Thursday, November 13, 2014

One from the Head: Landing on a Comet

It is a very distant memory, hay and indistinct. My parents are holding me, and on the television there is a grainy picture of a man climbing down a ladder in a funny suit. He looks more like a bug than a man....and there was something about an eagle landing.

And now, just about a half-century later, humanity is landing an unmanned space probe on a comet as it hurtles on its unimaginably wide orbit around our solar system. What a stunning thing this experience is when held in relation to that achievement of the United States Apollo space program when it landed human beings on the moon, our closest celestial neighbor.

This morning, I opened up my computer to review the news and the first thing I saw were high resolution images of the turkey-leg/lopsided barbell of the comet 67P. Somewhere, out there in the universe, there is a chunk of ice, dust and rock bigger than the city of Los Angeles...and we are looking at close up pictures of it that are clearer than the last "selfie" I took on Sunday at my Church.

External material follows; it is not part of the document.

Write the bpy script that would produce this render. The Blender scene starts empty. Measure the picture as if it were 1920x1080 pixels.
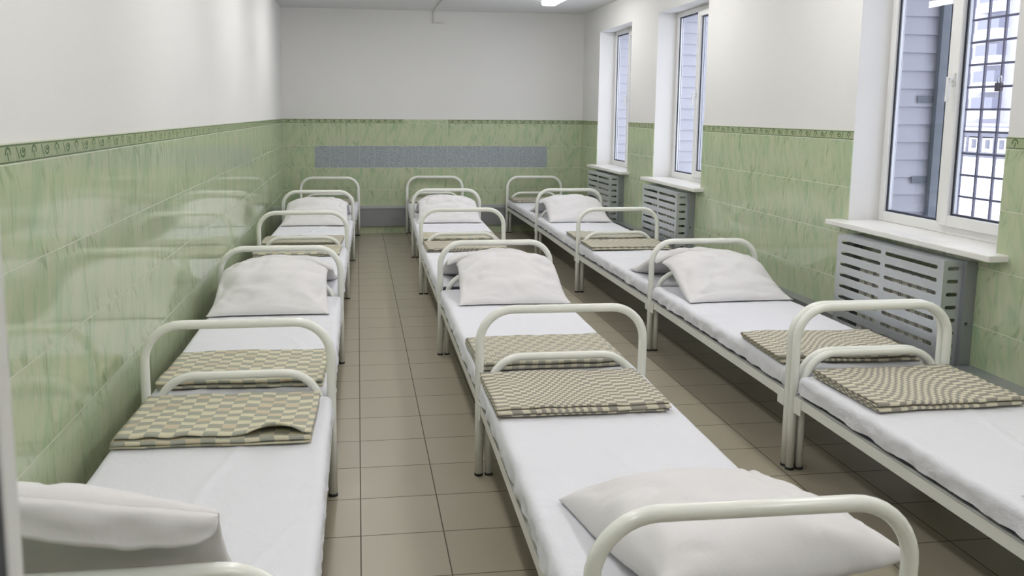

Lo and behold, that probe launched a smaller extension of itself that has actually landed on the comet. 

What were once the universe's mysterious, traveling harbingers of great events in human history has now become a human achievement, much as was Perry's pole expedition, or Hilary's summiting of Everest.

We still have hunger, fear, sickness, poverty and a planet in environmental crisis. We still have a great deal to achieve here on this terrestrial ball if our (and other) species will experience enduring survival, and yet for this one moment I am filled with hope. The human spirit, questing to learn and explore as it must, has reached another moment in which we pause and look back, look around and then look forward....and all is possibility in our line of sight.

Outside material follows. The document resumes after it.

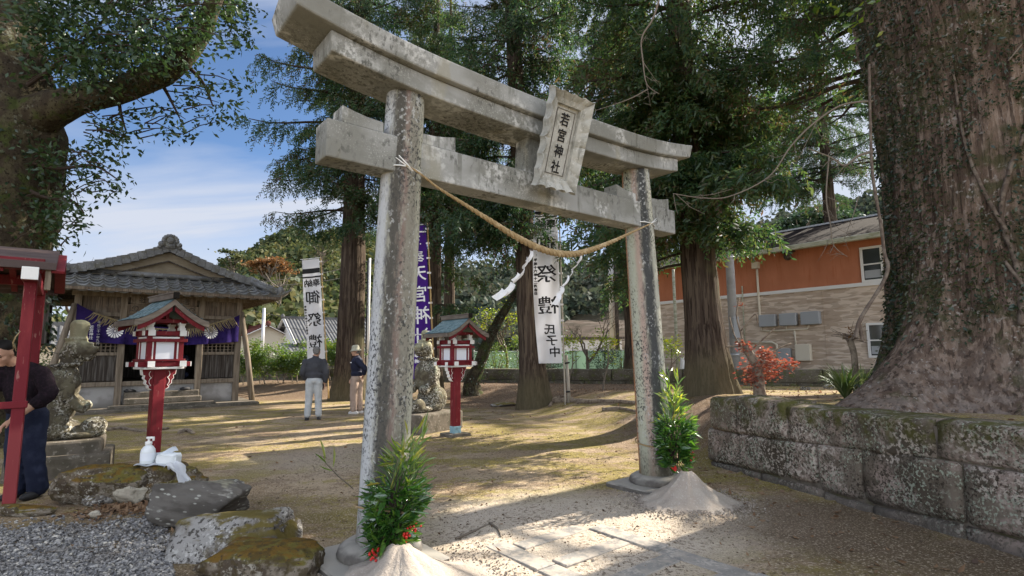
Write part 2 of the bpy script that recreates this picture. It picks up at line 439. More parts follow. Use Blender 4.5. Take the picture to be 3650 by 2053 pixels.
def leafmat(name, cols, trans=0.45, gloss=0.05, sc=0.6, rough=0.45):
    """cols: colours drawn per leaf (and in clumps)"""
    m = bpy.data.materials.new(name); m.use_nodes = True
    t = m.node_tree; N = t.nodes; Lk = t.links; N.clear()
    geo = N.new('ShaderNodeNewGeometry'); tcn = N.new('ShaderNodeTexCoord')
    no = N.new('ShaderNodeTexNoise'); no.inputs['Scale'].default_value = sc; no.inputs['Detail'].default_value = 3
    Lk.new(tcn.outputs['Object'], no.inputs['Vector'])
    a = N.new('ShaderNodeMath'); a.operation = 'MULTIPLY_ADD'; a.inputs[1].default_value = 1.6; a.inputs[2].default_value = -0.3
    Lk.new(no.outputs['Fac'], a.inputs[0])
    b = N.new('ShaderNodeMath'); b.operation = 'MULTIPLY_ADD'; b.inputs[1].default_value = 0.55
    Lk.new(geo.outputs['Random Per Island'], b.inputs[0])
    c = N.new('ShaderNodeMath'); c.operation = 'MULTIPLY'; c.inputs[1].default_value = 0.62
    Lk.new(a.outputs[0], c.inputs[0]); Lk.new(c.outputs[0], b.inputs[2])
    r = N.new('ShaderNodeValToRGB'); e = r.color_ramp.elements
    while len(e) < len(cols): e.new(0.5)
    for i, cc in enumerate(cols):
        e[i].position = i / max(1, len(cols) - 1) * 0.84 + 0.08; e[i].color = (*cc, 1)
    Lk.new(b.outputs[0], r.inputs[0])
    df = N.new('ShaderNodeBsdfDiffuse'); tr = N.new('ShaderNodeBsdfTranslucent'); gl = N.new('ShaderNodeBsdfGlossy')
    gl.inputs['Roughness'].default_value = rough; gl.inputs['Color'].default_value = (.75, .8, .85, 1)
    hs = N.new('ShaderNodeHueSaturation'); hs.inputs['Value'].default_value = 1.5; hs.inputs['Hue'].default_value = 0.487; hs.inputs['Saturation'].default_value = 1.1
    Lk.new(r.outputs[0], df.inputs[0]); Lk.new(r.outputs[0], hs.inputs['Color']); Lk.new(hs.outputs[0], tr.inputs[0])
    m1 = N.new('ShaderNodeMixShader'); m1.inputs[0].default_value = trans; Lk.new(df.outputs[0], m1.inputs[1]); Lk.new(tr.outputs[0], m1.inputs[2])
    m2 = N.new('ShaderNodeMixShader'); m2.inputs[0].default_value = gloss; Lk.new(m1.outputs[0], m2.inputs[1]); Lk.new(gl.outputs[0], m2.inputs[2])
    o = N.new('ShaderNodeOutputMaterial'); Lk.new(m2.outputs[0], o.inputs['Surface'])
    MATS[name] = m
    return m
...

Even as you think about how momentous this one moment in human history is to us, please allow your attention to shift to other moments when we realize just a fragment of the creativity that made us under the hands of a loving God who continually creates, redeems and sanctifies us in this earthly pilgrimage. Human endeavor is wildly ambitious, innovative and it seems that little can hold us back when we are willing to put our time, our resources and our talents to the task. 

And THERE'S the rub....putting ourselves to the task.

It took will, creativity, ambition, hope and a willing patience for the European Space Agency and its partners to spend over a decade on achieving this moment. For us in our own lives, it often takes that same sort of time span to meet our own (or our community's) goals....and it takes faith, resolve and hope for us to both find and recognize sustainable success. God has invested us with imagination, and it is incumbent upon us to exercise it and then go "all in" on the vision that results. 

We never rise higher as human beings might than when we embrace that calling. We never fall further than when we abrogate the same.

I won't be an engineer or physicist sending probes to land on comets in this life. My ambitions and hopes lie closer to home; but that same commitment of being "all in" is being asked of us it from ensuring a safe and warm home for a child, a vital church for a community or a program to eradicate poverty in our lifetime....

If we can land a man on the moon, and an exploration probe on a comet....then what holds us back from other really feed the poor, tend the sick, preserve the planet, foster true justice and build up the health of THIS terrestrial ball that we call home?

Only our own doubt, fear or anxiety holds us back. When we are willing to give up on holding those shadows dear, then oh, what light might shine!